A new F&B concept will also be introduced, whereby diners place their food orders via a mobile app. The food is prepared in a central kitchen and is subsequently placed in an assigned locker for diners to collect at a specified time. This significantly reduces the amount of leasable space required by the food establishment, as well as its reliance on manpower.

In addition, the upcoming Singapore Post Centre in 2017 and the newly revamped Funan mall in 2019 will be introducing hands-free shopping. Shoppers will be able to browse through the products in-store, purchase the product and arrange for the product to be delivered directly to their homes. Not only does this provide greater convenience for shoppers, it also allows retailers to save on storage space in their physical stores, as logistic arrangements are done in the warehouse.

“Separately, there is also a trend towards Click-to-Brick, where the shopping is done online and the merchandise is collected in the shops. Retailers that allow consumers to click-and-collect include Harvey Norman, Courts, NTUC, Decathlon, and Tangs.”

Too early to write off brick-and-mortar

Despite eCommerce gaining traction, Dr Lee Nai Jia, Edmund Tie & Company’s Southeast Asia head of research, believes it is too premature to write off the brick-and-mortar retail sector.

“In order to remain competitive, landlords and retailers are continuously looking for ways to improve their business models and remain adaptable to challenges. Many landlords and retailers are making use of big data analytics to understand the underlying purchasing psychology, which helps them to redefine their marketing strategies to better cater to their customers’ needs.

“Additionally, retailers are introducing experiential shopping and new retail concepts to increase footfall and encourage in-store sales. They offer hands-on activities for customers to experience at their physical stores. For example, Uniqlo’s SEA flagship store at Orchard Central will be reeling in Singaporean creatives and talents to hold a wide range of workshops in its three-storey flagship store. Similarly, K+ at Scotts Square and Naiise outlets at The Cathay, Orchard Gateway and Clarke Quay Central also provide dedicated spaces for workshops within their stores,” said Jia.

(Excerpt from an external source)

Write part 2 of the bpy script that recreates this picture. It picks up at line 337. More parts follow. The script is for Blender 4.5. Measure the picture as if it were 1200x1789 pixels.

“While it is still too early to judge the effectiveness of experiential retail in increasing footfall and in-store sales in Singapore, the concept has worked well for some brick and mortar retailers in the US, which saw eCommerce gaining an increasing foothold in the retail industry. A case in point was the success of Whole Foods in the US, which built on its success by creating personalised rewards and in-store experiences, including cooking classes, juice and coffee bars and consultations with nutritionists.”